The land is in the city’s extra-territorial jurisdiction beyond the city limits. (It would have been annexed had the development gone forward in order to receive city sewer service.)
“I have several problems with it — the big one being the ETJ,” Councilman Jeff Miller said. “I just don’t like the fact that you can’t vote us out but I can mess with your property with the long-range plan. I don’t like ETJ. I make no secret about not liking ETJ. I’m not touching it with my vote. I don’t like this and I won’t do this.”
Other council members said they’re in favor of extra-territorial planning in order to control what goes on the city’s borders. But they weren’t ready to vote for changing the land-use future for almost 50 acres.
“If there were a specific project here that required us to change this first to approve that project that would be a lot different,” Jerry Smith said. “I don’t see a reason that we need to change anything at this point.”
After the council voted against the comp plan amendment, Miller warned the neighboring homeowners that there’s only one way to make sure the eight-acre parcel is not developed in a way they oppose.

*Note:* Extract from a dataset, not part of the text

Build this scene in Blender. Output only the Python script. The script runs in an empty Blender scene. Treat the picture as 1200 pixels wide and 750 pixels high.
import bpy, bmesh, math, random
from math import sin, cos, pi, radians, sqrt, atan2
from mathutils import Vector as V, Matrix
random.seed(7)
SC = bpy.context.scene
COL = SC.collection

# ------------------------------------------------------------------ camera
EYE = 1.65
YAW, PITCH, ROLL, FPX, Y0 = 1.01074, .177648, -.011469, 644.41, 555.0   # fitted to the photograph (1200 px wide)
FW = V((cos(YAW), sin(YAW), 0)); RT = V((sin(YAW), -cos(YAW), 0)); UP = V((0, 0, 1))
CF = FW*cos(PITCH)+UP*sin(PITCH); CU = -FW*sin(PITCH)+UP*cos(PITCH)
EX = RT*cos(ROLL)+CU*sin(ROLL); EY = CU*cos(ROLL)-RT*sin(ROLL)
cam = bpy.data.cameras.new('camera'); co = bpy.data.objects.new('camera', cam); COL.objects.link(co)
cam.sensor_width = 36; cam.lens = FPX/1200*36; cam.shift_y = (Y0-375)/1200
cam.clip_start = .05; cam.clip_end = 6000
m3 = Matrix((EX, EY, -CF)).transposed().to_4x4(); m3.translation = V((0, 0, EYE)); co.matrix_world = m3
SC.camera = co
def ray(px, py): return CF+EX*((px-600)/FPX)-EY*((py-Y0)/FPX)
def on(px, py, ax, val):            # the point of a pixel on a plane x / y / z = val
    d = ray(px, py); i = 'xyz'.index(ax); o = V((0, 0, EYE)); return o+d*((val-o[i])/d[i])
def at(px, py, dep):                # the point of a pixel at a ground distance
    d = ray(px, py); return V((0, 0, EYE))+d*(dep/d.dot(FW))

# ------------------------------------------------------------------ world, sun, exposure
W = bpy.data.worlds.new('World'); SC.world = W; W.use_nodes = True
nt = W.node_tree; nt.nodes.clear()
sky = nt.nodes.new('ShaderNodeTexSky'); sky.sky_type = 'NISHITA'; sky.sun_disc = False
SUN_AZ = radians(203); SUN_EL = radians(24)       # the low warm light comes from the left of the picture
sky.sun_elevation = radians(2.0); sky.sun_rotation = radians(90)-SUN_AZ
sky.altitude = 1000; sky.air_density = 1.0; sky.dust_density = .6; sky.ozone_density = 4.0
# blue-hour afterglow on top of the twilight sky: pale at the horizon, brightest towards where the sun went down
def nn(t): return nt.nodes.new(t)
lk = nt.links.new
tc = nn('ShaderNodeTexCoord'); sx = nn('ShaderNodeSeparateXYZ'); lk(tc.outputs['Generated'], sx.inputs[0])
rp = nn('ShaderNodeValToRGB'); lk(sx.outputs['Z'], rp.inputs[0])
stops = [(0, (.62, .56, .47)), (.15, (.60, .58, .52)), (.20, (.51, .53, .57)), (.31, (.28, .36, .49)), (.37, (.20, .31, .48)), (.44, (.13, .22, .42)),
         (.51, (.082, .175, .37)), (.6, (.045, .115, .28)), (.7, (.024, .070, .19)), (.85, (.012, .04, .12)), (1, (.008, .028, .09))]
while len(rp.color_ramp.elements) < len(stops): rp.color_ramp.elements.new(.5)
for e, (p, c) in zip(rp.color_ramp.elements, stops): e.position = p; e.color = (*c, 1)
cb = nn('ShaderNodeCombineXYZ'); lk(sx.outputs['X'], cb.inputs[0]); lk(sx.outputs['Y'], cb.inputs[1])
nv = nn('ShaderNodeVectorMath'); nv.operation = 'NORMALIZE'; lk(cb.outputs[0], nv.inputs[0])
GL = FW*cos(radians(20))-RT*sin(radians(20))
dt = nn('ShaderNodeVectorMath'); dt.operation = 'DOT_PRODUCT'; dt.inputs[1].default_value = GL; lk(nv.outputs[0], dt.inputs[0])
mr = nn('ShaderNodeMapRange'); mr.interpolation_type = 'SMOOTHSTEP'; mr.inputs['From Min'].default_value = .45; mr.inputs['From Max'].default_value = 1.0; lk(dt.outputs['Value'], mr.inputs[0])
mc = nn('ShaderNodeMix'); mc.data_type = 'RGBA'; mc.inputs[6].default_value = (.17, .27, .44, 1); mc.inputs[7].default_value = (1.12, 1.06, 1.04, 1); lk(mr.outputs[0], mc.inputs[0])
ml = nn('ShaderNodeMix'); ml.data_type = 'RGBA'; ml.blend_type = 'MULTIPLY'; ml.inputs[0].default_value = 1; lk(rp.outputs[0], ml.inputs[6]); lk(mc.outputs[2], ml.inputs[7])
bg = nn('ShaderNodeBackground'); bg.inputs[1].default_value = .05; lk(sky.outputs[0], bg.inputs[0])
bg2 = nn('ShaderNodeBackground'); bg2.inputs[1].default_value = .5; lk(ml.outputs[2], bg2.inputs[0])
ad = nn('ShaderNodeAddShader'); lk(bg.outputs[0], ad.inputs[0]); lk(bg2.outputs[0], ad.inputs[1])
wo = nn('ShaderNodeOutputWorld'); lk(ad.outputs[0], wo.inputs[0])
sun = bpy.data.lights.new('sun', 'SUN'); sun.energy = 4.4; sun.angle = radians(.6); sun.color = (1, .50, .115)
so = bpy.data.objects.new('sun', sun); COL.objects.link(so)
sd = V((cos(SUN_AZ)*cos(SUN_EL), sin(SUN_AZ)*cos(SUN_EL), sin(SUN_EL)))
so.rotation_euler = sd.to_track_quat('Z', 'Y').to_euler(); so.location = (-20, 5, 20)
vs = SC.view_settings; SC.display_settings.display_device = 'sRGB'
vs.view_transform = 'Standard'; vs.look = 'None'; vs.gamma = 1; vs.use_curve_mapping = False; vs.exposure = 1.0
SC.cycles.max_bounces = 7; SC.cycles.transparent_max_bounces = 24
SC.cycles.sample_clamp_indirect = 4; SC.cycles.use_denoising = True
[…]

“Go out there and buy the property,” he said.
Gary Jones, who sold the property to the senior apartments developer and kept a minor stake, told the Planning Board last month that the eight-acre site is in transitional area that would be suitable for senior housing. The Planning Board voted 5-2 to recommend against a rezoning for the development. The planning staff, meanwhile, pursued the comp plan change to better reflect what was out there now.
Jones said on Tuesday the JEA Living executives plan to visit Hendersonville later this month and look at their options.
“The funny thing is the city council went against the city staff,’ Jones said. “We just asked to rezone that one parcel.” City planners favored a broader comp plan amendment, reasoning that “we know the future’s going that way and this is the direction we want to go.”